One of the few personal anecdotes in Chang’s book, this passage read to me as one of its least believable. Surely, a single epiphany had not transformed her from a casual inheritor of stories to one who’d call Japan’s refusal to acknowledge the full scale of the Nanking atrocities as “the second Japanese rape.” Perhaps in the face of the West’s distance and forgetting, Chang felt the need to justify her approach with an origin story. If she was going to stir her readers, they needed to trust that the rage burning on her pages was not only real, but warranted.

As an adult, I couldn’t revisit The Rape of Nanking without considering Chang’s fate: In 2004 at the age of 36, she committed suicide. The relationship between the tragedy of the massacre and the tragedy of her death has changed, inevitably, the way we read her book. And yet Chang’s rage lives on. Later generations still fight for those who came before them. People who “weren’t there” refuse to “move on” when so many others of a certain privilege, myself among them, grow up ignorant of the lynching of at least 18 Chinese immigrants in 1871 by a mob in Los Angeles. Perhaps distance is also the salve that allows us to rage—and weep, and shudder—without shattering, to reassess and re-remember and retell stories from all marginalized and brutalized communities until they’re finally heard.

* * *

As a child, I’d avoided pressing Yaya further on his stories, content to let my questions fade away. Later, I tried to explain away the gaps, rather than make space for new stories to fill them. Yaya had been too young to remember the Battle of Shanghai and the ensuing Japanese occupation, I told myself. Too protected to remember the assassinations of puppet politicians as depicted in Ang Lee’s Lust, Caution. Too fragile to remember the 1000 percent inflation rate of the price of rice. The starvation. Too close to remember the censors, both Japanese and Chinese, which would change how he’d remember the reality of that life.

In recent conversations with Yaya, I’ve learned that his father, who rose from factory worker to general manager, saved his three textile factories during the Battle of Shanghai by hanging German flags on the roofs to trick the pilots. The factories continued running under Japanese occupation, making little money but providing jobs to over 4,000 people. After the war, business boomed and Yaya and his family moved into a big house with a garden, only to lose it along with their wealth after the Communists took over in 1949. Yaya and his extended family packed into a one-room rental with three tiny beds. They received a small portion of their money back decades later, but his earlier comforts—the same comforts that may have also explained why Yaya considered his childhood under occupation “not much different”—were long gone.

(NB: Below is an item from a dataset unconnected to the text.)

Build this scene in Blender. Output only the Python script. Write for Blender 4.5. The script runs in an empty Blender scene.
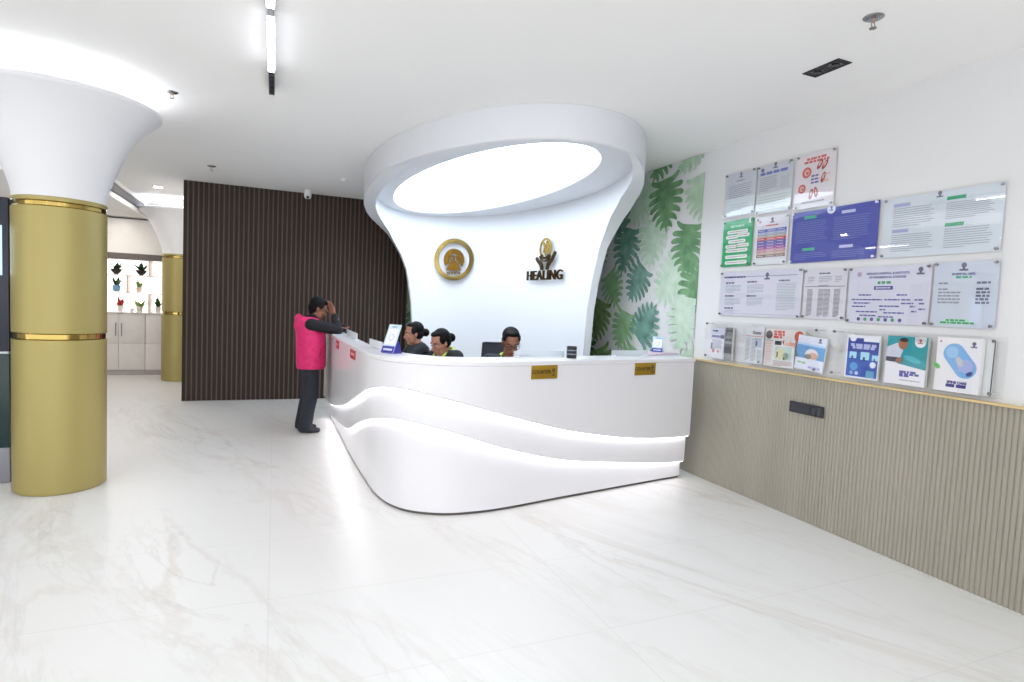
import bpy, bmesh, math, random
from mathutils import Vector, Matrix, Euler
random.seed(7)
S = bpy.context.scene
C = S.collection
PI = math.pi
DX = 3.936      # right wall
HC = 3.213      # ceiling height
WY = 9.612      # wood wall

# ------------------------------------------------------------------ materials
def lin(h):
    h = h.lstrip('#'); o = []
    for i in (0, 2, 4):
        c = int(h[i:i+2], 16) / 255
        o.append(c/12.92 if c <= .04045 else ((c+.055)/1.055)**2.4)
    return (*o, 1)
_M = {}
def mat(h, rough=.5, metal=0, emit=0, spec=.5, coat=0):
    k = (h, rough, metal, emit, spec, coat)
    if k in _M: return _M[k]
    m = bpy.data.materials.new('material_' + h.strip('#')); m.use_nodes = True
    b = m.node_tree.nodes['Principled BSDF']
    b.inputs['Base Color'].default_value = lin(h)
    b.inputs['Roughness'].default_value = rough
    b.inputs['Metallic'].default_value = metal
    b.inputs['Specular IOR Level'].default_value = spec
    b.inputs['Coat Weight'].default_value = coat
    if emit:
        b.inputs['Emission Color'].default_value = lin(h)
        b.inputs['Emission Strength'].default_value = emit
    _M[k] = m
    return m
def noisy(name, h1, h2, scale=8, rough=.5, metal=0, stretch=(1, 1, 1), bump=0, spec=.5):
    m = bpy.data.materials.new(name); m.use_nodes = True
    nt = m.node_tree; b = nt.nodes['Principled BSDF']
    tc = nt.nodes.new('ShaderNodeTexCoord'); mp = nt.nodes.new('ShaderNodeMapping')
    mp.inputs['Scale'].default_value = stretch
    n = nt.nodes.new('ShaderNodeTexNoise'); n.inputs['Scale'].default_value = scale; n.inputs['Detail'].default_value = 4
    r = nt.nodes.new('ShaderNodeValToRGB')
    r.color_ramp.elements[0].color = lin(h1); r.color_ramp.elements[1].color = lin(h2)
    r.color_ramp.elements[0].position = .3; r.color_ramp.elements[1].position = .7
    L = nt.links.new
    L(tc.outputs['Object'], mp.inputs['Vector']); L(mp.outputs['Vector'], n.inputs['Vector'])
    L(n.outputs['Fac'], r.inputs['Fac']); L(r.outputs['Color'], b.inputs['Base Color'])
    b.inputs['Roughness'].default_value = rough; b.inputs['Metallic'].default_value = metal
    b.inputs['Specular IOR Level'].default_value = spec
    if bump:
        bp = nt.nodes.new('ShaderNodeBump'); bp.inputs['Strength'].default_value = bump; bp.inputs['Distance'].default_value = .004
        L(n.outputs['Fac'], bp.inputs['Height']); L(bp.outputs['Normal'], b.inputs['Normal'])
    return m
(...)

Years later, I will remember only fragments of Yaya’s stories. What will stay with me is how he’s begun to tell them. His breathlessness, his rapid-fire sentences crashing into one another, as if emerging dazed after a long period of confinement. His insistence on speaking, even with his weak throat. His story about his grandmother giving him his scar may have left me questioning my own memory, but I will remember that he was the one to tell it. However messy his tellings, Yaya is the one taking charge. The China of his childhood was always more than a shaky balance beam for a country’s political gymnastics.

I have a photograph of Yaya’s scar on my phone: below his ribcage, a round indention the size of a child’s fist, where the skin ripples and blanches. As Louise Glück writes, “We look at the world once, in childhood. / The rest is memory.” As a child, however, I hadn’t cared enough to open my eyes. There are still so many stories I’ve failed to seek out, memories I’ve never given myself the opportunity to lose. Perhaps in a world that tells us how to feel about our past, a way forward is to ask a different kind of question—not how a scar came to be, but how it hurt. How it continues to.